For starters, there are the biblical references to donkeys. In the Old Testament, a talking donkey appears in Numbers, and a donkey carries Jesus to Jerusalem in the Gospels. There also is a legend that the Gospel references are the reason the symbol of the cross can be found in the fur on donkeys’ backs.

Donkeys are significant locally, too. A previous director at Trinity Retreat Center kept donkeys on the grounds, along with other farm animals, in the 1980s, when the facility was used as a youth camp. Part of the barn is still set up to accommodate donkeys.

Trinity Retreat Center

Trinity Retreat Center on the Housatonic River in West Cornwall, Connecticut, is reopening this fall after five years closed. Photo: Trinity Retreat Center, via Facebook

By the end of the 1980s, the facility had ended its use as a camp and transitioned solely to a conference center. It continued for two more decades to host groups from Trinity Wall Street, as well as local parish groups and nonprofits looking for a place to gather in a natural setting.

Trinity Wall Street chose to close the center in 2012 partly because of the expense of maintaining it, said the Rev. Daniel Simons. Over the years, it also had lost a clearly defined mission.

Simons, as one of the centers present directors, is working with the Roses to rejuvenate the center as a place where visitors can reconnect with God’s creation. And under its current rector, the Rev. William Lupfer, Trinity Wall Street is newly committed to supporting the retreat center as one of its mission property, Simons said.

“These are properties that are central to our mission. They cost a lot to maintain, and we gladly assume that cost because we have a compelling mission for all those properties,” Simons said.

Donkeys eating

The donkeys at Trinity Retreat Center don’t cost much to care for. Hay is a staple of their diet, though they also enjoy watermelon as a special treat. Photo: Joseph Rose

The retreat has begun taking reservations, starting this fall. By then, there’s a good chance the sixth donkey will have been born, but the exact date is anyone’s guess.

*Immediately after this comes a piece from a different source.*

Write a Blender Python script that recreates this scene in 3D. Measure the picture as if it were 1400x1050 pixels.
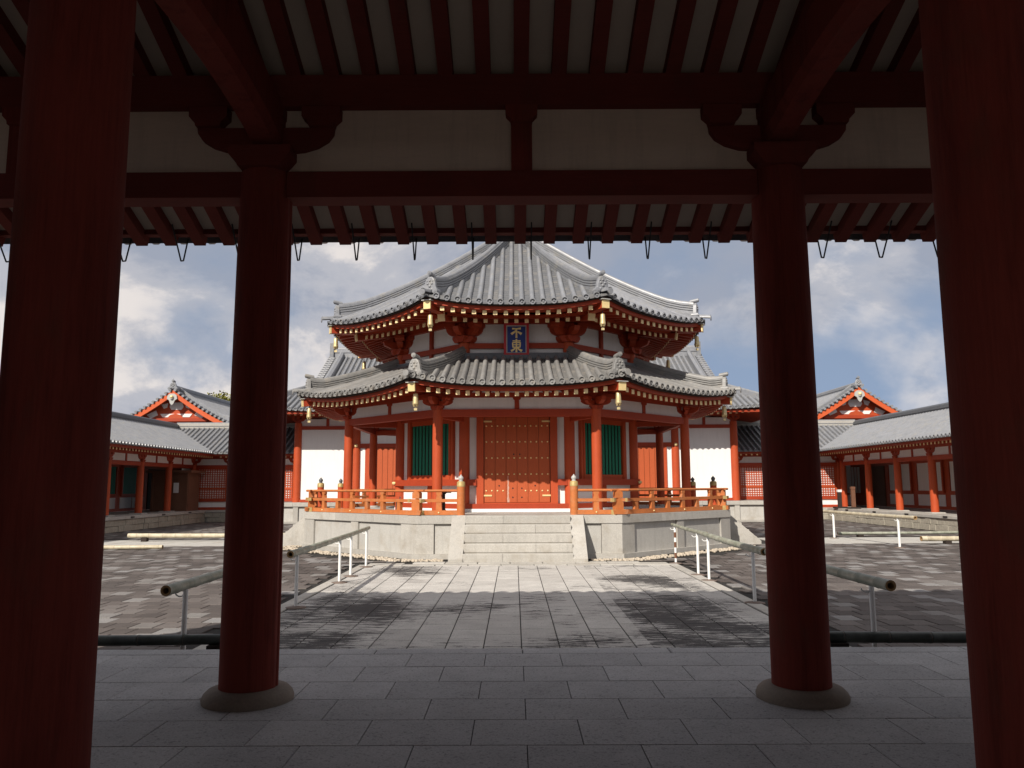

“It’s a healing place, it’s a place of prayer and reflection, but it’s also a place where we want to have a sense of fun,” Joseph Rose said.

The donkeys embody that spirit, he said, adding that he thinks the animals have earned an unfair reputation for being dumb, stubborn and mean. Rose has found them to be very friendly animals and hard workers.

Well, part of their reputation might be justified.

“They can be a little stubborn sometimes,” he said.

– David Paulsen is an editor and reporter for the Episcopal News Service. He can be reached at

Comments (4)

  1. Bert Ehrhardt says:

    Absolutely beautiful with obvious contemplative possibilities.

  2. Susan Cowperthwaite says:

    So happy to know that Trinity’s West Cornwall Camp & Conference center is alive again. Hopefully, in the future, children from the inner city can have great experiences there. When we were at Trinity in the 1980s it was vibrant! I can remember entertaining the children with The Lion, The Witch & The Wardrobe – (I was the witch!). 😃

  3. Fantastic that it has reopened. What a beautiful area of the state. And even better that the asset was not sold in the interim, as once a church property has been sold it can rarely be recovered. Sometimes is is best to let something lay fallow for a few years and rethink it with new vision and ideas. Eager to visit and see it when I am in the area next.

  4. Johanna Fredrics says:

    Bless you bless you bless you for saving these beautiful creatures! They get such a bad reputation as stubborn and ignorant but they are quite smart.
    It makes me so happy that they will love out their lives in safety and comfort, not to ment, love.